INTEGRITY is a man's delicate asset. It is hard to keep it untarnished in a world that seethes with profligate vices and degenerate crimes. Yet if he can keep it unstained inspite of the malignant forces of evil, he has passed man's greatest ordeal. It is needless to theorize, it is superfluous to expostulate on the advisability of possessing an integrity that defies reproach. What does it profit a man if he has the whole world trampled under his iron heels but is a moral wreck? The military profession is one profession that demands an extremely high degree of integrity. A man of low morals and weak principles unindoctrinated in the rules of upright living and good conduct is a hateful pest that is unwanted in the army and in society as a whole. We hear of antrocious crimes committed by unprincipled soldiers in time of war. Crimes of unfold vulgarity and meanness that we blush when we hear of them. Those soldiers had courage; they had loyalty.
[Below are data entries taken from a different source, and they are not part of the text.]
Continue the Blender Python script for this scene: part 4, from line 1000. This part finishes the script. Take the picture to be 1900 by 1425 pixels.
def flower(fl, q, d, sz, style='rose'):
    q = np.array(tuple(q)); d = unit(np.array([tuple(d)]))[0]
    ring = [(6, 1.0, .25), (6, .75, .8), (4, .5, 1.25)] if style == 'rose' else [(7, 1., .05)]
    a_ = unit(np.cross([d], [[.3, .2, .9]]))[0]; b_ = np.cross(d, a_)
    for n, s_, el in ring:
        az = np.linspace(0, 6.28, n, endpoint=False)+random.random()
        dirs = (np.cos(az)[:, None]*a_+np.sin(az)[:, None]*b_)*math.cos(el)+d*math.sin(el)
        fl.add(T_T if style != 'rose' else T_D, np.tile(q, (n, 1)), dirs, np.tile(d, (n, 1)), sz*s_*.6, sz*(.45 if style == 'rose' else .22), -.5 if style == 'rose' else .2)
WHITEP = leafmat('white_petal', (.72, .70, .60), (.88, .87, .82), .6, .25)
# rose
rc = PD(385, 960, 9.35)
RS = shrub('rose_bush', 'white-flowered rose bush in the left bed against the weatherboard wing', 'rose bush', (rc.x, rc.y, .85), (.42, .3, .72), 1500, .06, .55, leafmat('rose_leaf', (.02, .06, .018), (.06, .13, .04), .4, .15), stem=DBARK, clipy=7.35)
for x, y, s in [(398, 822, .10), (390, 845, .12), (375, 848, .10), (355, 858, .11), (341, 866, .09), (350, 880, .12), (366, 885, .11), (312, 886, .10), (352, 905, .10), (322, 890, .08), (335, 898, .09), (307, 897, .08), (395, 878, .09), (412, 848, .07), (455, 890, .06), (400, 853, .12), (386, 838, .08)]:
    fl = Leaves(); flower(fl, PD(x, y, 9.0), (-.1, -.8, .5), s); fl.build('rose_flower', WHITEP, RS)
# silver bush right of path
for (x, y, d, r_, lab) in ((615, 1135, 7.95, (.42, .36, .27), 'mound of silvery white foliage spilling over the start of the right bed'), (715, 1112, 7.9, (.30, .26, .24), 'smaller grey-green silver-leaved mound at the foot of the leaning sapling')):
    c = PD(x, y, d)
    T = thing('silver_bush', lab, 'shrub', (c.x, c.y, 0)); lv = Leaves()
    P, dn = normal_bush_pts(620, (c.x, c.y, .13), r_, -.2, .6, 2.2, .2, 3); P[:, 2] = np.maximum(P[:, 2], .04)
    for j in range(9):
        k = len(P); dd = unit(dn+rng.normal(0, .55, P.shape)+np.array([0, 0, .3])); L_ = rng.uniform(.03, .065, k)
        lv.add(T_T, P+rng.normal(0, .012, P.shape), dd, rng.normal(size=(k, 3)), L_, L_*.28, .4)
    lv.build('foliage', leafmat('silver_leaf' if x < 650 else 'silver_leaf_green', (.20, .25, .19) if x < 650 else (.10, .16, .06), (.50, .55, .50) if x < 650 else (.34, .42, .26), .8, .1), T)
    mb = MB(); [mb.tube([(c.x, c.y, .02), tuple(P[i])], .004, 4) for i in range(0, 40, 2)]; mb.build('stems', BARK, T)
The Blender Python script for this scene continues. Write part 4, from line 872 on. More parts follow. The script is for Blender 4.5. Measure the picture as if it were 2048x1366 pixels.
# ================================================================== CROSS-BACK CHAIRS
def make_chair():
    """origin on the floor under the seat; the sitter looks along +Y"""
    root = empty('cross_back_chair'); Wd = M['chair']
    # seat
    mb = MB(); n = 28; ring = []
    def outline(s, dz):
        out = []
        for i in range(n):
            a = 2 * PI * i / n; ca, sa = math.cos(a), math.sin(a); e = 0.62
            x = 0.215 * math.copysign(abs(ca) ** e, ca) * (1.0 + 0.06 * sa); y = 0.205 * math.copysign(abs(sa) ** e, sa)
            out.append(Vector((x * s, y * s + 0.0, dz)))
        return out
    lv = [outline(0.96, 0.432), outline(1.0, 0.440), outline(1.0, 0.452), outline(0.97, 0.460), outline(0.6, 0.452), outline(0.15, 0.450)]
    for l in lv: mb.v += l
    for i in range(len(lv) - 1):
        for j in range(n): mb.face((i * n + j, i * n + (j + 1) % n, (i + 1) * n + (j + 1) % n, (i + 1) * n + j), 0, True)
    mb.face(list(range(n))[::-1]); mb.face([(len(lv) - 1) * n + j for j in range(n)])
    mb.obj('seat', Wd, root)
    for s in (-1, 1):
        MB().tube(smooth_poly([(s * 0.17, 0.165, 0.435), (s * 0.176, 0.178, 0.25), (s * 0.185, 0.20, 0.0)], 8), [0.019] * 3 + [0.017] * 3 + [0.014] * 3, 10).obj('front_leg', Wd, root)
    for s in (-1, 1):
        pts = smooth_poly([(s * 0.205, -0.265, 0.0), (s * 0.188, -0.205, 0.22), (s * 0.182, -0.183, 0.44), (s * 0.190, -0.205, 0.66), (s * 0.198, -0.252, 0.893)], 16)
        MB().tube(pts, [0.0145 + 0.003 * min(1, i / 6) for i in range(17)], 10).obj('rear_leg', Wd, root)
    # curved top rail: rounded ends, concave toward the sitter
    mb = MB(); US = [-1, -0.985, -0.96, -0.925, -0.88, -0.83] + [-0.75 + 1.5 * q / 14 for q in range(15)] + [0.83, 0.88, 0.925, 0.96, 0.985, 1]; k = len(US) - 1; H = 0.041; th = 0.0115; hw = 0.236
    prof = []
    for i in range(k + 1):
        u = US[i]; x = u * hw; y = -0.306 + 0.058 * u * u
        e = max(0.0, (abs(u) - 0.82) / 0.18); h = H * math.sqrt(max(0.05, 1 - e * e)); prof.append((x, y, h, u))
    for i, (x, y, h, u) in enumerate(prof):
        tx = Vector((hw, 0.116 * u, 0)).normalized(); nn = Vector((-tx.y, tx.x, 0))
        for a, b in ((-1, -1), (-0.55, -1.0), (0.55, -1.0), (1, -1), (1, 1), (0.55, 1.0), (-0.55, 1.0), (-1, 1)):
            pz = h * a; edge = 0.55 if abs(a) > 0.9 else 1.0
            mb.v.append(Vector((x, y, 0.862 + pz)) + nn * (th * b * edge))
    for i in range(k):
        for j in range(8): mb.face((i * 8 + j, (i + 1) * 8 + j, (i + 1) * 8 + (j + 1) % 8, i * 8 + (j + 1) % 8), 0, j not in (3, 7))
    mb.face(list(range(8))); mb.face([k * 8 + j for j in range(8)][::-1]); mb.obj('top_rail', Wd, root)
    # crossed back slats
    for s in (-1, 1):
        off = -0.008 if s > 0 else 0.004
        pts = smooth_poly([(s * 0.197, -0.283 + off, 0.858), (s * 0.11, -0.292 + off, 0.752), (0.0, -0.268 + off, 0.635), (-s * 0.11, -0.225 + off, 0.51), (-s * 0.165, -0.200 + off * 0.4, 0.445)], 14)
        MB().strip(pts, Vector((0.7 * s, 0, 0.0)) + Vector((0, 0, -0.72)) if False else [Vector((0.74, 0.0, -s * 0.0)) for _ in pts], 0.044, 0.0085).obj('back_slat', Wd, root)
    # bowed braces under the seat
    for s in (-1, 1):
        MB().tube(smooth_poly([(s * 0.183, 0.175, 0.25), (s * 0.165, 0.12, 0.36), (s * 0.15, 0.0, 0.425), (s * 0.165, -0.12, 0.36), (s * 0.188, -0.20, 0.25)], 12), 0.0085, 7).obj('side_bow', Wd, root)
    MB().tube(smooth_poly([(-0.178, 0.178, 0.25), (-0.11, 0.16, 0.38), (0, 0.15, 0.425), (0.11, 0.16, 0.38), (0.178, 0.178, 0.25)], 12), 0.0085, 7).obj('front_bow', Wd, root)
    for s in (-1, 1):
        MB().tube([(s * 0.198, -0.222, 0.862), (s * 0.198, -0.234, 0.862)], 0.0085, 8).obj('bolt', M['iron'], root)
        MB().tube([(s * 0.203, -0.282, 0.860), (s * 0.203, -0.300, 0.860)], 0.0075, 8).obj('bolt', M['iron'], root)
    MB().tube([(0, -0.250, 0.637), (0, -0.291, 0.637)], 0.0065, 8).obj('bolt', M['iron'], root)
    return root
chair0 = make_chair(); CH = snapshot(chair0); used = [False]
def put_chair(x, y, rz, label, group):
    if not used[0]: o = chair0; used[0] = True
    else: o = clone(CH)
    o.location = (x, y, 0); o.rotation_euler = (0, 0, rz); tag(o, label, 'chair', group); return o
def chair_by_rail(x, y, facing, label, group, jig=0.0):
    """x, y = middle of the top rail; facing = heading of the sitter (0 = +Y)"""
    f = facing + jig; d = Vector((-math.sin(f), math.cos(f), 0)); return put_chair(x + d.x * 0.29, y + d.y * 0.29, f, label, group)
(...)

But they lacked that one vital virtue: INTEGRITY. In the absence of this manly quality, they became a curse of humanity instead of professed protectors of the weak and the defenseless. Such is the importance of integrity in men who live by the sword.

COURAGE! LOYALTY! INTEGRITY! It is not a lip-motto; it is a living commitment. In and by this motto a cadet shall live and die if necessary.